Stored data —
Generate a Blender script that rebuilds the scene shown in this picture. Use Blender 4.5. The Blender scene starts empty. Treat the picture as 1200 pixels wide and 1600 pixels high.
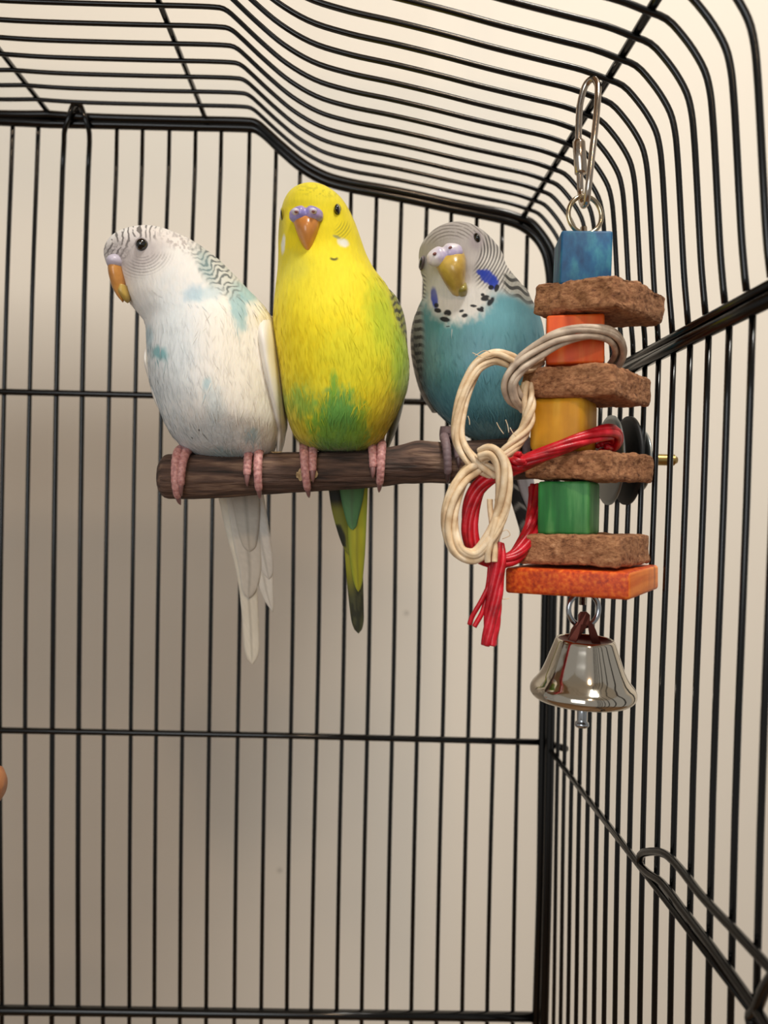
import bpy, bmesh, math, random
import numpy as np
from mathutils import Vector, noise as mnoise
random.seed(7); rng = np.random.default_rng(7)
S = bpy.context.scene
COL = S.collection

# ------------------------------------------------------------------ camera
FPX = 1200.0                     # focal length in pixels of the 1200x1600 frame
YAW, ROLL = math.radians(1.67), math.radians(1.1)
cF = Vector((math.sin(YAW), math.cos(YAW), 0))
_r0 = Vector((math.cos(YAW), -math.sin(YAW), 0)); _u0 = Vector((0, 0, 1))
cR = _r0*math.cos(ROLL) + _u0*math.sin(ROLL)
cU = _u0*math.cos(ROLL) - _r0*math.sin(ROLL)
from mathutils import Matrix
cam = bpy.data.cameras.new('camera'); camo = bpy.data.objects.new('camera', cam); COL.objects.link(camo)
cam.sensor_fit = 'VERTICAL'; cam.sensor_height = 36; cam.sensor_width = 27; cam.lens = 36*FPX/1600
camo.matrix_world = Matrix(((cR.x, cU.x, -cF.x, 0), (cR.y, cU.y, -cF.y, 0), (cR.z, cU.z, -cF.z, 0), (0, 0, 0, 1)))
cam.clip_start = 0.01; cam.clip_end = 50
cam.dof.use_dof = True; cam.dof.focus_distance = 0.252; cam.dof.aperture_fstop = 12
S.camera = camo

def at(px, py, Y):
    """point of the world on the plane y = Y seen at a pixel of the 1200x1600 frame"""
    d = cF*FPX + cR*(px-600) - cU*(py-800)
    return d*(Y/d.y)
def atX(px, py, X):
    d = cF*FPX + cR*(px-600) - cU*(py-800)
    return d*(X/d.x)

# ------------------------------------------------------------------ world, lights, exposure
w = bpy.data.worlds.new('world'); S.world = w; w.use_nodes = True
bg = w.node_tree.nodes['Background']; bg.inputs[0].default_value = (1.0, 0.96, 0.90, 1); bg.inputs[1].default_value = 0.34
def area(name, loc, target, size, energy, col, sy=None):
    l = bpy.data.lights.new(name, 'AREA'); l.energy = energy; l.color = col
    l.shape = 'RECTANGLE'; l.size = size; l.size_y = sy or size
    o = bpy.data.objects.new(name, l); COL.objects.link(o); o.location = loc
    o.rotation_euler = (Vector(target)-Vector(loc)).to_track_quat('-Z', 'Y').to_euler()
    return o
area('window_light', (-0.28, -0.50, 0.12), (0, .3, 0), 0.40, 1.9, (0.93, 0.97, 1.0))
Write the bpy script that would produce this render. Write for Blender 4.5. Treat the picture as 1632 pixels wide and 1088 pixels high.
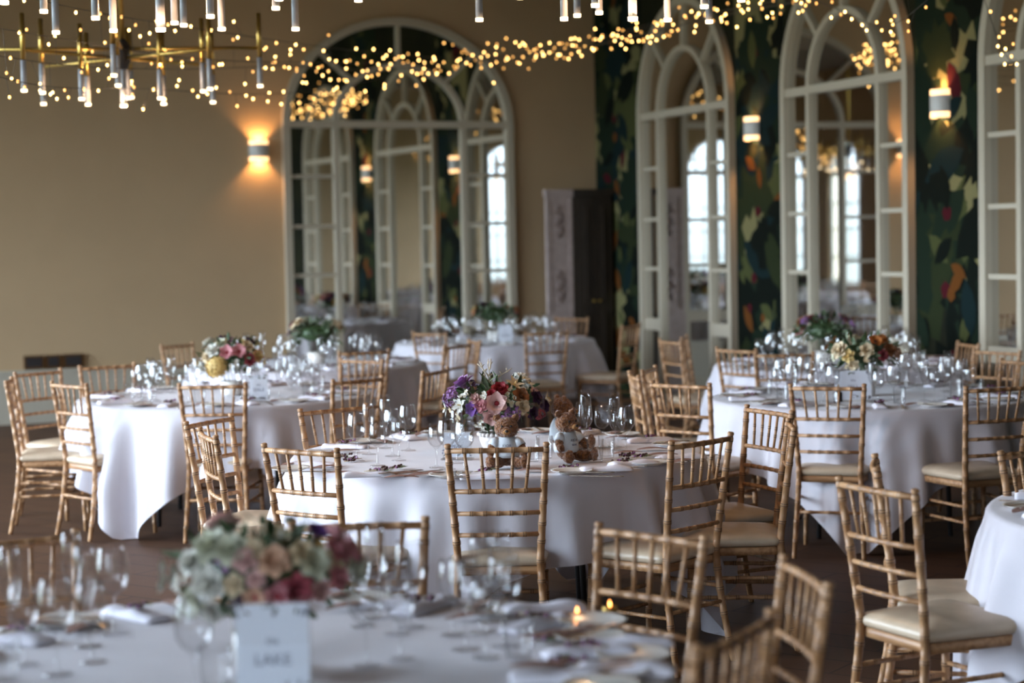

Required work — Only the lines from the start of the records above through the line containing "COL = S.collection" should be returned, exactly and with both ends, please; the pictures stay out.

Response to the task —
Generate a Blender script that rebuilds the scene shown in this picture. Use Blender 4.5. The Blender scene starts empty. Treat the picture as 1200 pixels wide and 1600 pixels high.
import bpy, bmesh, math, random
import numpy as np
from mathutils import Vector, noise as mnoise
random.seed(7); rng = np.random.default_rng(7)
S = bpy.context.scene
COL = S.collection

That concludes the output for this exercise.